Our days of watching and waiting and hoping and cursing and praying are coming to a close. Hurricane Irma arrives at some point in the next 24 hours. When I look at the radar, it seems we'll feel some bands later today or tonight. I think (and desperately hope) that we'll have a storm that arrives in daylight.
My spouse did much of the hurricane prep on Thursday, but some of it must be done at the last minute. Yesterday, I made some raspberry streusel bars, in part to use up the frozen raspberries, in part because they make good breakfast food. My spouse and I plotted out the day.
I made a quick run to the bank to deposit my spouse's paycheck while he started working on installing the last hurricane panels. I got back and helped, but I'm really not much help. For every wingnut I installed, he installed 4.
We had made several lists of what we'd take with us, but it was surprisingly hard to finish the work. When we were preparing, the projected track was right up the middle of the state. Should we protect our possessions that we left behind against the wind or against the floods? Probably both.
I knew that I'd be leaving some stuff in the dryer--it's off the ground and well protected. We put some framed family pictures in the dryer, but decided to leave the photo albums on the shelf. Once I have to go back to work, I want to have those clothes, so I added them to the collection, along with my work sandals that are in better shape.
I still had room. I put all of my poetry rough draft legal pads in there, my sketchbooks and expensive markers, and then I called it done.
I put the handwritten journals that are most important to me into the dishwasher. It's never been connected, so I didn't worry about water backing up into it. I was surprised by how much writing is left. I hope I don't lose it all, but if I do, I've protected the important stuff that's not already digitalized.
Then it was on to the food decisions. Since we would be evacuating to our friends' house, I didn't want to arrive with no food, but I wanted to be mindful that they wouldn't have room for all of our perishables. I had some salmon in the freezer; it stayed because my friends don't eat fish much, and I didn't want to cook fish there and put up with the stinky fish wrappers through the storm. All of our non-perishables with any nutritive value fit into several bags, so they came with us, along with a cooler of food for the freezer and the fridge.
We loaded the cars, which was a sobering moment. I looked at everything that was left behind? Should I try to cram all the CDs into every nook and cranny of the car? I was tempted, but I didn't. I moved some of our items up off the floor, and we unplugged everything. Then we put shutters over the last door and drove away.

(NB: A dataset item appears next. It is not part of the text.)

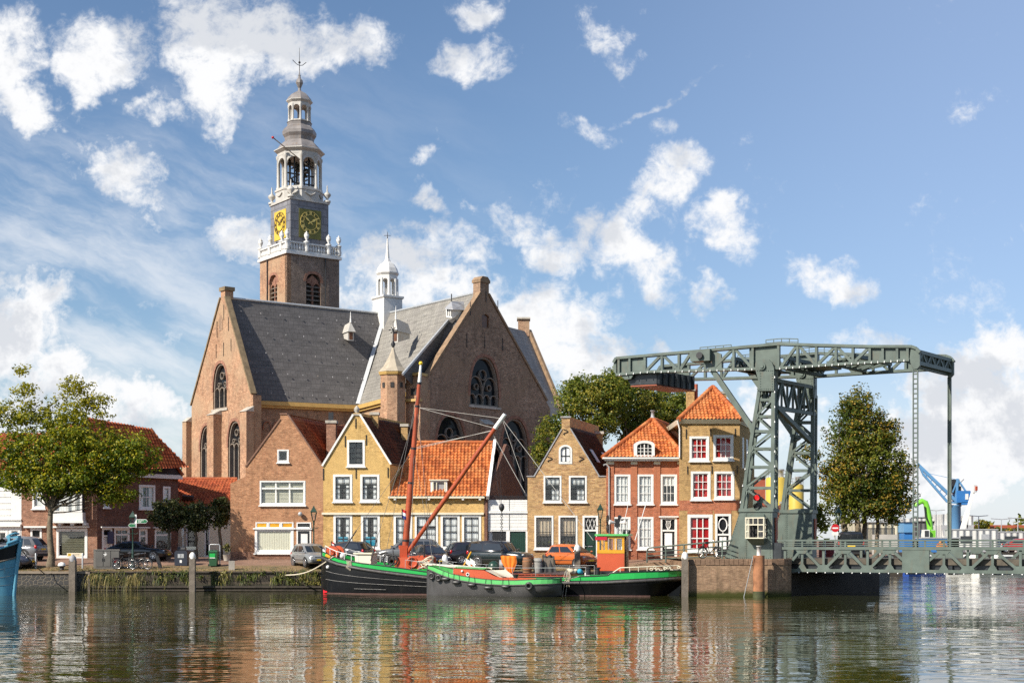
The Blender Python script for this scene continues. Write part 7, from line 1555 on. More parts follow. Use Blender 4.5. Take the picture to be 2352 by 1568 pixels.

We were worried about the traffic on major highways, so we took Highway 1 north. I was flooded by memories: there's the furniture store where we bought our sleigh bed which may or may not be there when we return. There's the Riverfront Hotel, where we stayed the very first time we visited Ft. Lauderdale. There's the Hustler Store that used to be the last Peaches Records in the U.S. I remembered meeting friends at various restaurants along the way. I felt somewhat desolate, but I didn't cry.
We are lucky to have friends who were sincere when they offered us shelter. We unloaded the cars, relaxed, and played cards all afternoon, just waiting for the 5 p.m. advisory.
The 5 p.m. advisory was good for us, but terrifying for the Keys. The track has shifted west again. We will stay put, because we're still on the outer edge of the cone, and it's a huge storm. We're still looking at hurricane force winds, but they'll be a category 1 or 2, not the category 4 that the Keys will feel.
By the end of the day, with all the physical labor and the worry, I was exhausted, but I found it hard to fall asleep. I was worried about the people who are under much more severe threat than they were this morning. I worried about the homeless people that we had seen along the way. I worried about the ability of all of us to weather two major hurricanes in a month. I tried to pray. Eventually, I drifted off.
We are as prepared as we can be. When we emerge on the other side, we'll see where everyone stands, and we'll recover. I'm ready for this storm to be over.